Le président Donald Trump lors de son discours au Mount Airy Casino Resort à Mount Pocono, en Pennsylvanie, le 9 décembre 2025. © Matt Rourke, AP
Chez Donald Trump, la rhétorique anti-immigration ne connaît aucune limite. Mercredi 10 décembre, lors d'un meeting en Pennsylvanie visant à vanter sa politique économique, le président américain a repris l'expression "pays de merde" qui avait fait tant polémique en 2018 mais qu'il avait nié avoir prononcée.
"Nous avons eu une réunion (avec des élus, NDLR) et j'ai demandé : 'Pourquoi est-ce que nous ne prenons que des gens qui viennent de pays de merde ? Pourquoi ne pouvons-nous pas avoir des gens de Suède, de Norvège ?'", a rapporté Donald Trump.
"Des endroits calamiteux, crasseux, sales, dégoûtants"
"Mais nous ne prenons que des gens de Somalie", a poursuivi le dirigeant républicain. "Des endroits calamiteux. Crasseux, sales, dégoûtants, gangrénés par la criminalité."
Récemment, il avait qualifié les migrants somaliens de "déchets".
Ces propos "sont une preuve de plus de son programme raciste", a commenté sur X Ed Markey, sénateur de l'opposition démocrate.
L'élu républicain Randy Fine a au contraire pris la défense de Donald Trump. "Toutes les cultures ne se valent pas", a-t-il dit sur CNN, ajoutant que "le président parle un langage que les Américains comprennent".
"Ce genre de référence à des migrants (...) incapables de faire partie d'une société avancée" a toujours existé aux marges de la droite américaine, explique à l'AFP Carl Bon Tempo, professeur d'histoire à l'université d'Albany, dans l'État de New-York. "La différence est que, aujourd'hui, cela vient directement de la Maison Blanche et il n'y a pas de mégaphone plus puissant", poursuit le chercheur.
Des immigrés accusés d'"empoisonner le sang" du pays
Pendant sa campagne, Donald Trump a multiplié les attaques contre les immigrés en situation irrégulière, venus en particulier d'Haïti et d'Amérique latine, accusés d'"empoisonner le sang" du pays, un vocabulaire comparé par ses opposants à celui des nazis.
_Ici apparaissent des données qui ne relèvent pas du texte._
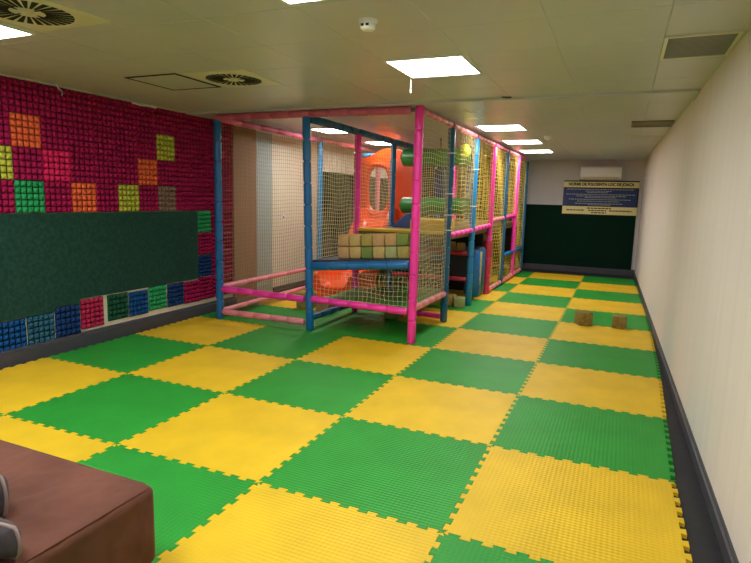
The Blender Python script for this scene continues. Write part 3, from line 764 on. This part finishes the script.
# foam cubes
cube_me = {}
def cube(x, y, z, s, m, label, rot=(0, 0, 0), group=None, bv=.15):
    if m == 'khaki': bv = .06
    key = (m, round(s, 3))
    if key not in cube_me:
        mb = MB(); h = s / 2; mb.box(-h, -h, -h, h, h, h); cube_me[key] = mb.mesh('foam_cube', M[m], True, bevel=s * bv, bseg=3)
    o = link('foam_cube', cube_me[key], loc=(x, y, z + s / 2), rot=rot)
    return tag(o, label, 'foam cube', group)
tilt = -math.atan(.067); S = .131
top = ['tan', 'sand', 'olive', 'tan', 'tan', 'moss']; bot = ['tan', 'sand', 'moss', 'sand', 'sage', 'olive']
cc = dict(tan='tan', sand='sandy yellow', olive='olive', moss='moss green', sage='sage green', khaki='khaki')
posw = ['at left end', 'second from left', 'third from left', 'third from right', 'second from right', 'at right end']
for i in range(6):
    x = -3.147 + i * .1395
    for lv, cs in enumerate((bot, top)):
        z = shelf_z(x) + .0015 + lv * (S + .003)
        cube(x + lv * .009 * -1 , 3.27 + random.uniform(-.008, .008), z, S, cs[i],
             '%s foam cube %s of %s row on the blue-edged shelf' % (cc[cs[i]], posw[i], ['lower', 'upper'][lv]), (0, tilt, random.uniform(-.015, .015)), 'foam cubes stacked on the shelf')
gF = 'foam cubes lying on the floor'
cube(-.71, 4.97, 0, .165, 'khaki', 'worn khaki foam cube on the open floor, left of two', (0, 0, .45), gF)
cube(-.305, 5.0, 0, .15, 'khaki', 'khaki foam cube on the open floor nearest the right wall', (0, 0, -.08), gF)
cube(-4.16, 4.15, 0, .22, 'olive', 'olive foam cube on floor behind the second blue post', (0, 0, .1), gF)
cube(-3.78, 4.0, 0, .20, 'tan', 'tan foam cube on floor under the magenta front rail', (0, 0, -.1), gF)
cube(-2.87, 4.08, 0, .2, 'moss', 'dark moss foam cube on floor beneath the low green deck', (0, 0, .05), gF)
cube(-2.36, 5.25, 0, .15, 'sage', 'sage foam cube on floor leaning by the light blue post', (0, 0, .3), gF)
cube(-2.53, 5.33, 0, .16, 'sand', 'sandy foam cube on floor just left of the sage cube', (0, 0, -.2), gF)
cube(-2.74, 5.28, 0, .16, 'olive', 'olive foam cube on floor hidden behind the teal post', (0, 0, .5), gF)
cube(-2.47, 5.62, .752, .12, 'tan', 'tan foam cube on the inner shelf beside the light blue post', (0, 0, .3), 'foam cubes on the inner shelf')
cube(-2.64, 5.64, .752, .13, 'sand', 'sandy foam cube in middle of the inner shelf', (0, 0, -.3), 'foam cubes on the inner shelf')
cube(-2.83, 5.62, .752, .12, 'olive', 'olive foam cube at left of the inner shelf', (0, 0, .1), 'foam cubes on the inner shelf')
cube(-2.75, 8.2, .722, .15, 'tan', 'tan foam cube on top of the red padded block', (0, 0, .2), 'foam cubes far inside the frame')

# ------------------------------------------------------------------ sofa at the left foreground
def rounded_box(x0, y0, z0, x1, y1, z1, r, seg=5, puff=.0):
    mb = MB(); mb.box(x0, y0, z0, x1, y1, z1)
    return mb
t = thing('sofa', (-2.6, -1.5, 0), 'low brown velour sofa end at the bottom left of the picture', 'sofa')
X0, X1, Y0, Y1 = -3.3, -1.868, -2.35, -.802
bm = bmesh.new()
nx, ny, nz = 36, 38, 8
def sofa_body():
    me = bpy.data.meshes.new('seat_body'); b = bmesh.new()
    bmesh.ops.create_cube(b, size=1)
    for v in b.verts: v.co = Vector((X0 + (v.co.x + .5) * (X1 - X0), Y0 + (v.co.y + .5) * (Y1 - Y0), .105 + (v.co.z + .5) * .31))
    bmesh.ops.bevel(b, geom=b.edges[:], offset=.035, segments=5, profile=.55, affect='EDGES')
    bmesh.ops.subdivide_edges(b, edges=[e_ for e_ in b.edges if e_.calc_length() > .15], cuts=44, use_grid_fill=True)
    rs = random.Random(4)
    fold = [(-1.934, -1.198, -.197, .081), (-1.946, -1.133, -.18, .058), (-1.952, -1.075, -.212, .063), (-2.223, -1.018, 1.412, .116),
            (-2.148, -1.101, 1.524, .073), (-2.317, -.893, .574, .101)] + [(rs.uniform(-3.0, -1.95), rs.uniform(-1.9, -.95), rs.uniform(-.5, .9), rs.uniform(.12, .3)) for _ in range(9)]
    for v in b.verts:
        if v.co.z > .40:
            dz = 0
            for fx, fy, an, ln in fold:
                dx, dy = v.co.x - fx, v.co.y - fy
                s_ = dx * math.cos(an) + dy * math.sin(an); q = -dx * math.sin(an) + dy * math.cos(an)
                dz -= .011 * math.exp(-(q / .022) ** 2 - (s_ / ln) ** 2)
            v.co.z += dz
    b.normal_update(); b.to_mesh(me); b.free()
    for v in me.vertices: v.co = v.co - t.location
    for p in me.polygons: p.use_smooth = True
    me.materials.append(M['sofa']); return link('seat_body', me, t)
sofa_body(); bm.free()
# seam piping along the top edges
m_ = MB()
m_.tube([(X1 - .012, Y0 + .05, .409), (X1 - .012, -1.5, .409), (X1 - .012, Y1 - .05, .409), (X1 - .022, Y1 - .022, .408), (X1 - .05, Y1 - .012, .408), (-2.6, Y1 - .012, .409), (X0 + .05, Y1 - .012, .409)], .0035, 6)
obj('seam_piping', m_, M['sofa'], t, smooth=True)
for lx, ly in ((X1 - .06, Y1 - .06), (X0 + .06, Y1 - .06), (X1 - .06, Y0 + .06), (X0 + .06, Y0 + .06)):
    m_ = MB(); m_.lathe((lx, ly, ZF if abs(ly) > 9 else 0), (lx, ly, .115), [(0, .02), (.115, .03)], 14); obj('leg', m_, M['black'], t)
# loose grey cushions standing on the sofa
def pillow(cx, cy, w, h, th, rot, label):
    t2 = thing('cushion', (cx, cy, .424), label, 'cushion', 'grey cushions on the sofa')
    n = 16; vs = []; fs = []
    def rim(u, v):   # slightly pinched square outline
        return u * w / 2 * (1 - .05 * (1 - abs(v)) * 0 - .07 * v * v * abs(u)), h / 2 + v * h / 2 * (1 - .07 * u * u * abs(v))
    for sgn in (-1, 1):
        for i in range(n + 1):
            for j in range(n + 1):
                u, v = -1 + 2 * i / n, -1 + 2 * j / n
                x, z = rim(u, v)
                d = ((1 - u ** 4) * (1 - v ** 4)) ** .55
                vs.append((x, sgn * (th / 2 * d + .004), z))
    k = (n + 1) ** 2
    for i in range(n):
        for j in range(n):
            a = i * (n + 1) + j
            fs.append((a, a + 1, a + n + 2, a + n + 1)); fs.append((k + a, k + a + n + 1, k + a + n + 2, k + a + 1))
    bd = [i * (n + 1) for i in range(n + 1)] + [n * (n + 1) + j for j in range(1, n + 1)] + [i * (n + 1) + n for i in range(n - 1, -1, -1)] + [j for j in range(n - 1, 0, -1)]
    for q in range(len(bd)):
        a, b = bd[q], bd[(q + 1) % len(bd)]; fs.append((a, b, k + b, k + a))
    mb = MB(); mb.add(vs, fs); link('cover', mb.mesh('cover', M['cushion'], 'all'), t2)
    loop = [vs[q] for q in bd] + [vs[bd[0]], vs[bd[1]]]
    mb = MB(); mb.tube([(x, 0, z) for x, y, z in loop], .006, 6); link('piping', mb.mesh('piping', M['piping'], 'all'), t2)['label'] = 'paler piping'
    t2.rotation_euler = rot
pillow(-2.335, -1.222, .46, .15, .10, (0, 0, .12), 'grey brown cushion with pale piping on the sofa, farther of two at the left edge')
pillow(-2.10, -1.335, .45, .10, .085, (0, 0, .12), 'grey brown cushion with pale piping on the sofa, nearest the bottom left corner')

# ------------------------------------------------------------------ camera, world, colour management
w_ = bpy.data.worlds.new('World'); sc.world = w_; w_.use_nodes = True
w_.node_tree.nodes['Background'].inputs['Color'].default_value = (.5, .5, .5, 1)
w_.node_tree.nodes['Background'].inputs['Strength'].default_value = .05
cam = bpy.data.cameras.new('camera'); co = bpy.data.objects.new('camera', cam); C.objects.link(co)
cam.sensor_width = 36; cam.sensor_fit = 'HORIZONTAL'; cam.lens = 559.30 / 751 * 36; cam.clip_start = .05; cam.clip_end = 60
yaw, pitch, roll = -.40977, -.147917, .026184
cy, sy_, cp, sp_ = math.cos(yaw), math.sin(yaw), math.cos(pitch), math.sin(pitch)
fwd = Vector((sy_ * cp, cy * cp, sp_)); rt = Vector((cy, -sy_, 0)); up = rt.cross(fwd)
r2 = rt * math.cos(roll) + up * math.sin(roll); u2 = -rt * math.sin(roll) + up * math.cos(roll)
mw = Matrix((r2, u2, -fwd)).transposed().to_4x4(); mw.translation = Vector((-.3803, -2.2548, 1.4765))
co.matrix_world = mw
sc.camera = co
sc.view_settings.view_transform = 'Standard'; sc.view_settings.look = 'None'; sc.view_settings.gamma = 1
sc.view_settings.use_curve_mapping = False
sc.view_settings.exposure = .75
Revenu au pouvoir, il a lancé une vaste et brutale campagne d'expulsions. Son gouvernement a aussi suspendu les demandes d'immigration pour les ressortissants de 19 pays parmi les plus pauvres de la planète.
Dans le même temps, le président américain a ordonné d'accueillir les fermiers sud-africains blancs, selon lui persécutés.
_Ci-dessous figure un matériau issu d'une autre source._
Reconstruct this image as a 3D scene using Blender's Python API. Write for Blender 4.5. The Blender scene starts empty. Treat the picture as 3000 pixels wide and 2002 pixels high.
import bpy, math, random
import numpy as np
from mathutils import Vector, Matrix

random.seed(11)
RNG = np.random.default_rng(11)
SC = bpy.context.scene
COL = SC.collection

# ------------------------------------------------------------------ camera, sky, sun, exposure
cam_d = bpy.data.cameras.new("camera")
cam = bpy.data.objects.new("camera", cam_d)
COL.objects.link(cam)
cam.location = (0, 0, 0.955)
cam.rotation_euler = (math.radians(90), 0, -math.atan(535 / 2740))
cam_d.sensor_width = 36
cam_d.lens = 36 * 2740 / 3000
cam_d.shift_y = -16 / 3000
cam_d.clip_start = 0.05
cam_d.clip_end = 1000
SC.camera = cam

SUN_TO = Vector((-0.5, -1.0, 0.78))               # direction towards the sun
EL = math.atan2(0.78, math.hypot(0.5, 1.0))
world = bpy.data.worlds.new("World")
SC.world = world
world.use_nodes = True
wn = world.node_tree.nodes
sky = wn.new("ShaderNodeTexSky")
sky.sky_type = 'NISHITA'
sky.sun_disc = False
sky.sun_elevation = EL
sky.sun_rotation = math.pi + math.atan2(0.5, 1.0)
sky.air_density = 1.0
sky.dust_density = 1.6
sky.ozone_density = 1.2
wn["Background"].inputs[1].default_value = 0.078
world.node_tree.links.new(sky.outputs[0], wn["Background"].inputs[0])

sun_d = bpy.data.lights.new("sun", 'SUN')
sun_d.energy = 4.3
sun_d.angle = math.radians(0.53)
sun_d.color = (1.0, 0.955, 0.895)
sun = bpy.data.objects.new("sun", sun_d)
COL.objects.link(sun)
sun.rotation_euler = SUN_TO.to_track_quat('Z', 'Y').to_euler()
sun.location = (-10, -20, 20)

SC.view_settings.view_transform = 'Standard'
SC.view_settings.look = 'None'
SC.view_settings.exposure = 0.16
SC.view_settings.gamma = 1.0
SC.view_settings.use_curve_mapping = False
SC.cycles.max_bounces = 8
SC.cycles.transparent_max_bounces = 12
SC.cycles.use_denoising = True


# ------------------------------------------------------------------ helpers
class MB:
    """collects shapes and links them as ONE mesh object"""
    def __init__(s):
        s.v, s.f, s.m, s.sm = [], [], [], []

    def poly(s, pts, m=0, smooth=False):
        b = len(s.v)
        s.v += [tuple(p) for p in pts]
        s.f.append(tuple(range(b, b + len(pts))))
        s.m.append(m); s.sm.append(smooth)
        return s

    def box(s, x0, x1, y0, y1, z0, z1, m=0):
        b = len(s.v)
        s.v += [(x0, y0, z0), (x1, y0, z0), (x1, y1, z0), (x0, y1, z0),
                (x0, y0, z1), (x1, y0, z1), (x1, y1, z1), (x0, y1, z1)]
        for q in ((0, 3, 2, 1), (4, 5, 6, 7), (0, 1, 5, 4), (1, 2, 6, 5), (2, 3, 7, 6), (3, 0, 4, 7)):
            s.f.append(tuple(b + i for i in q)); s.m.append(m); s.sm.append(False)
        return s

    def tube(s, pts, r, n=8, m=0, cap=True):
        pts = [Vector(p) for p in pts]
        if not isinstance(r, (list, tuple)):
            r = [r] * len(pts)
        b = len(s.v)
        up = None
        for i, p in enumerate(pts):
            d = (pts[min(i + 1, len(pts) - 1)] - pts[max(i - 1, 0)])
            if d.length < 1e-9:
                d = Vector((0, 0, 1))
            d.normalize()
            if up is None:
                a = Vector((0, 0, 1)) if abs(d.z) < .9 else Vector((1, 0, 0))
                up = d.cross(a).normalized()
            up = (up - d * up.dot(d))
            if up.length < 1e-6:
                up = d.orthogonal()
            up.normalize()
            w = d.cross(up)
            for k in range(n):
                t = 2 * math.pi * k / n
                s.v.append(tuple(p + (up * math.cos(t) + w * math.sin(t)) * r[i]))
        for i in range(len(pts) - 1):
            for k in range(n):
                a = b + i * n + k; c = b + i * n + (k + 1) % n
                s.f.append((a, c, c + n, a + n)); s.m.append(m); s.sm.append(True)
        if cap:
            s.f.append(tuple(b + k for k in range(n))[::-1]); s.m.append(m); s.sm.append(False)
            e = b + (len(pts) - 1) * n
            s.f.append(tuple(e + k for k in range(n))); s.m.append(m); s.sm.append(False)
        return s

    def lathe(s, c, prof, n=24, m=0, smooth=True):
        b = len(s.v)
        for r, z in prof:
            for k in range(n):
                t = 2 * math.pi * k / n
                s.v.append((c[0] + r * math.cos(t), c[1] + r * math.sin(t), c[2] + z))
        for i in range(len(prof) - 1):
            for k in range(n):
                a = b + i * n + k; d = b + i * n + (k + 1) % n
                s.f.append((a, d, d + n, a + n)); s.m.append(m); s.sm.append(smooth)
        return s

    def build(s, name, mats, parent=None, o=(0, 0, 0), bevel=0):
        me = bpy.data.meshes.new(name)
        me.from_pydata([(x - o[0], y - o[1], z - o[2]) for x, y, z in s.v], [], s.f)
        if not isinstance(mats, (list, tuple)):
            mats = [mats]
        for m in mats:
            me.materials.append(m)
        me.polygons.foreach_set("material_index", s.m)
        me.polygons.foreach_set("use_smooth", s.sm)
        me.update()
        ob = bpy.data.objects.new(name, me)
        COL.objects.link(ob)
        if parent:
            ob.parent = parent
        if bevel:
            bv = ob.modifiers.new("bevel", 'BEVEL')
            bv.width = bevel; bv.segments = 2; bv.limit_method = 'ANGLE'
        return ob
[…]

"Il n'a plus aucun filtre", constate pour l'AFP Terri Givens, professeure à l'université canadienne de Colombie-Britannique, spécialiste des politiques d'immigration.
"Peu importe qu'un immigré respecte la loi, possède une entreprise, ou vive ici depuis des décennies, il est pris dans la bataille de Trump contre un ennemi imaginaire", juge Mark Brockway, professeur de sciences politiques à la Syracuse University, interrogé par l'AFP.
En décrivant les immigrés comme des "sangsues", selon le terme employé par la ministre de la Sécurité intérieure Kristi Noem, la Maison Blanche désigne une cible à l'heure où les Américains s'inquiètent du coût de la vie.
Mais selon Carl Bon Tempo, "quand l'immigration s'impose comme un sujet, c'est parfois à cause de l'économie, mais aussi à cause de questions plus fondamentales autour de ce que cela signifie d'être américain".
Échos du courant "nativiste" des années 1920
Le 28 novembre, après une attaque meurtrière menée par un ressortissant afghan contre deux militaires de la Garde nationale à Washington, Donald Trump a prôné sur son réseau Truth Social "l'immigration inversée" ou "remigration". Cette notion, développée par des théoriciens européens d'extrême droite comme le Français Renaud Camus, désigne le renvoi massif d'étrangers.
Elle accompagne la thèse complotiste du "grand remplacement", selon laquelle une élite mondialisée s'activerait de manière occulte pour que les populations immigrées non caucasiennes s'imposent démographiquement et culturellement en Europe.
De nombreux experts ont aussi relevé dans les idées de Donald Trump et de son entourage des échos du courant "nativiste" des années 1920 aux États-Unis, selon lequel l'identité américaine serait avant tout blanche, anglo-saxonne et protestante. Cela avait débouché à l'époque sur une politique d'immigration favorisant les populations d'Europe du Nord et d'Europe de l'Ouest.
L'influent conseiller de la Maison Blanche Stephen Miller a récemment écrit sur X : "C'est le grand mensonge de l'immigration de masse (...). À grande échelle, les migrants et leurs descendants recréent les conditions et les horreurs de leurs pays d'origine dysfonctionnels."